(Short exercise): Return all lines in the material below that contain "pixels".
-- begin Provided data --
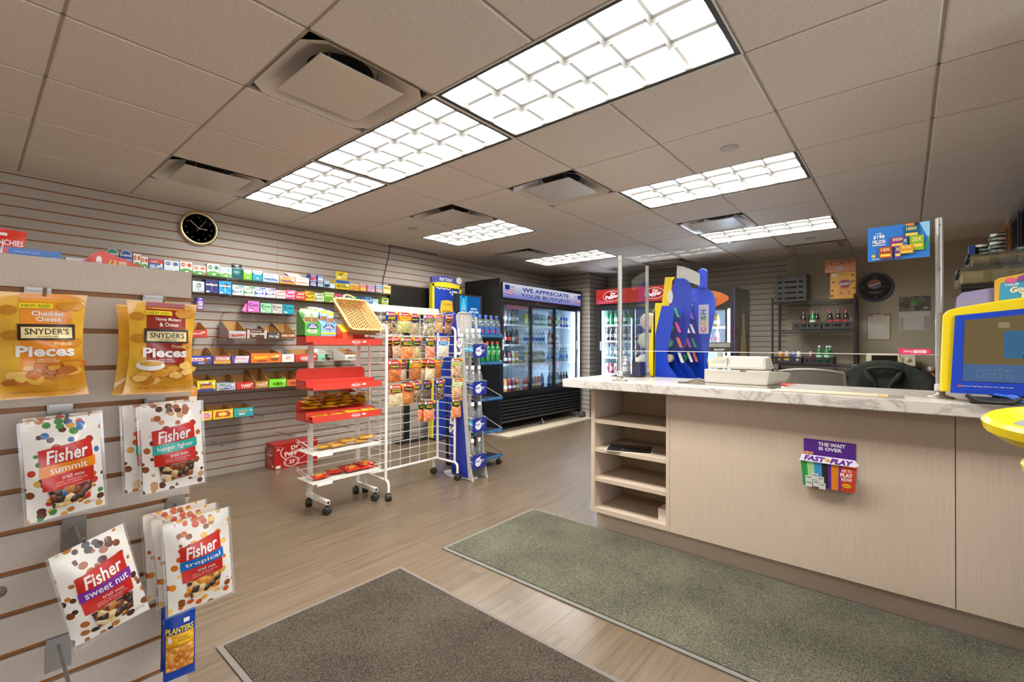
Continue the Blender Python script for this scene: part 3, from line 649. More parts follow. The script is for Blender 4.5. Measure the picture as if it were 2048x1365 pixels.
def trail_pouch(loc, rz, ry, band, word, label, seed, w=0.104, h=0.176, group='trail mix pouches', bare=False, tw=0.0, spots=('#7a3f1c', '#b9782f', '#d9a04a', '#5b2c17', '#c55b1e', '#e2c79a')):
    t = thing('trail_mix_pouch', label, 'snack pouch', loc, rz, group, ry=ry)
    p = Pouch(w, h, 0.034, 0.02, seed, 0.05, tw, 0.0012)
    ob('pouch', p.mesh(PRINTNUTS('#ece6db', spots, 62, 0.40)), t)
    q = MB(); red = M('#c8281f', 0.3)
    q.rect(-w * 0.42, -h * 0.10, w * 0.17, h * 0.17, M('#eee9df', 0.35))
    q.poly([(-0.034, -0.052), (0.036, -0.040), (0.037, -0.119), (-0.032, -0.124)], red)
    q.poly([(-0.034, -0.081), (0.0395, -0.074), (0.0395, -0.092), (-0.034, -0.100)], M(band, 0.3))
    q.text('Fisher', 0.002, -0.063, 0.056, 0.024, mw, 0.02, 0.25, 0.12)
    q.text(word, 0.003, -0.0875, min(0.060, 0.0075 * len(word) + 0.004), 0.0115, mw, 0.01, 0, 0.09)
    q.text('trail mix', 0.008, -0.103, 0.030, 0.0070, mw, 0.0, 0, 0.07)
    q.text('raisins, roasted peanuts,\nalmonds & cashews', 0.006, -0.1125, 0.044, 0.0075, M('#f0cfc6', 0.4), 0, 0, 0.05)
    q.poly([(-0.026, -0.124), (0.034, -0.120), (0.030, -0.152), (-0.020, -0.158)], NUTS(list(spots)[:4] + ['#e6d2ab', '#3a2a22', '#d8b878'], 95, 0.9))
    q.text('NET WT 3.5 OZ', 0.036, -0.161, 0.018, 0.004, M('#55504a', 0.5))
    if not bare: ob('print', drape(q, p.front), t)
    ob('film_edge', p_edge(p), t); return t
def p_edge(p):
    mb = MB(); e = 0.004; hw = p.w / 2
    for sx in (-1, 1): mb.quad((sx * hw, 0, 0), (sx * (hw + e), 0, 0), (sx * (hw + e), 0, -p.h), (sx * hw, 0, -p.h), CLEAR('#f5f5f5', 0.25, 0.1, 1, 0.15))
    mb.quad((-hw - e, 0, -p.h), (hw + e, 0, -p.h), (hw + e, 0, -p.h - e), (-hw - e, 0, -p.h - e), CLEAR('#f5f5f5', 0.25, 0.1, 1, 0.15)); return mb
trail_pouch((0.114, 1.196, 1.052), -0.05, -0.05, '#e8861c', 'summit', 'rear trail mix pouch behind the orange banded one', 14, bare=True)
trail_pouch((0.109, 1.160, 1.050), 0.06, -0.06, '#e8861c', 'summit', 'front trail mix pouch with an orange band', 11, spots=('#7a3f1c', '#b9782f', '#c8322a', '#2e6ea8', '#d9a04a', '#3f8a3a', '#5b2c17'))
trail_pouch((0.251, 1.196, 1.061), 0.0, -0.04, '#1fae9c', 'hunger fighter', 'rear trail mix pouch behind the teal banded one', 22)
trail_pouch((0.270, 1.152, 1.062), -0.12, -0.05, '#1fae9c', 'hunger fighter', 'front trail mix pouch with a teal band', 21, spots=('#7a3f1c', '#8a4a22', '#a35a2a', '#5b2c17', '#c9996a'))
trail_pouch((0.1365, 1.085, 0.842), 0.25, -0.22, '#7a2f9a', 'sweet nut', 'twisted trail mix pouch with a purple band', 31, tw=1.6, spots=('#7a3f1c', '#b9782f', '#5b2c17', '#3a241a', '#a8662c'))
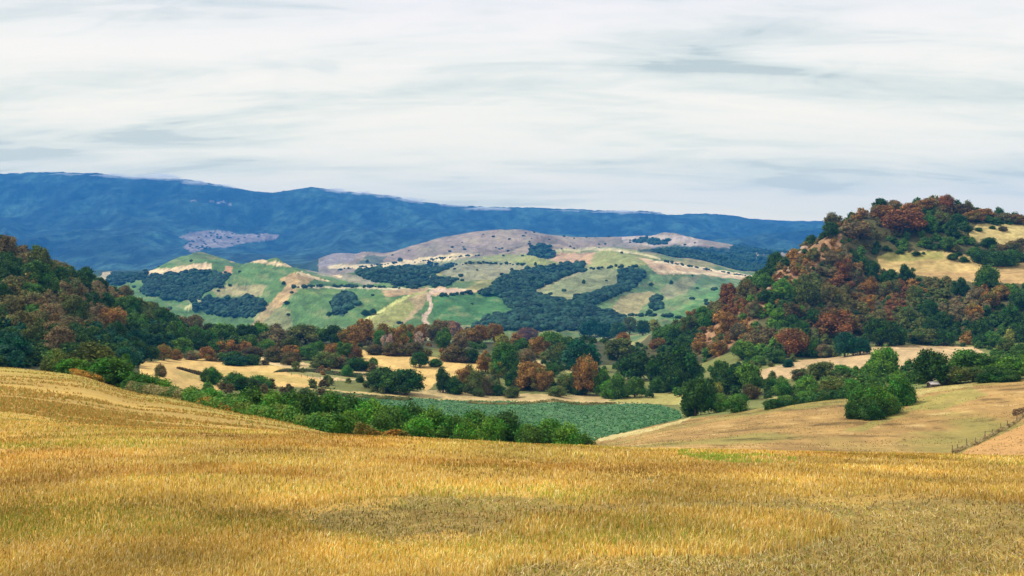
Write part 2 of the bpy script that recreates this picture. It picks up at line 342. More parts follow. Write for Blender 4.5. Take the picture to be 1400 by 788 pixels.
-- end Provided data --
(Response to this task):
Continue the Blender Python script for this scene: part 3, from line 649. More parts follow. The script is for Blender 4.5. Measure the picture as if it were 2048x1365 pixels.
Write part 2 of the bpy script that recreates this picture. It picks up at line 342. More parts follow. Write for Blender 4.5. Take the picture to be 1400 by 788 pixels.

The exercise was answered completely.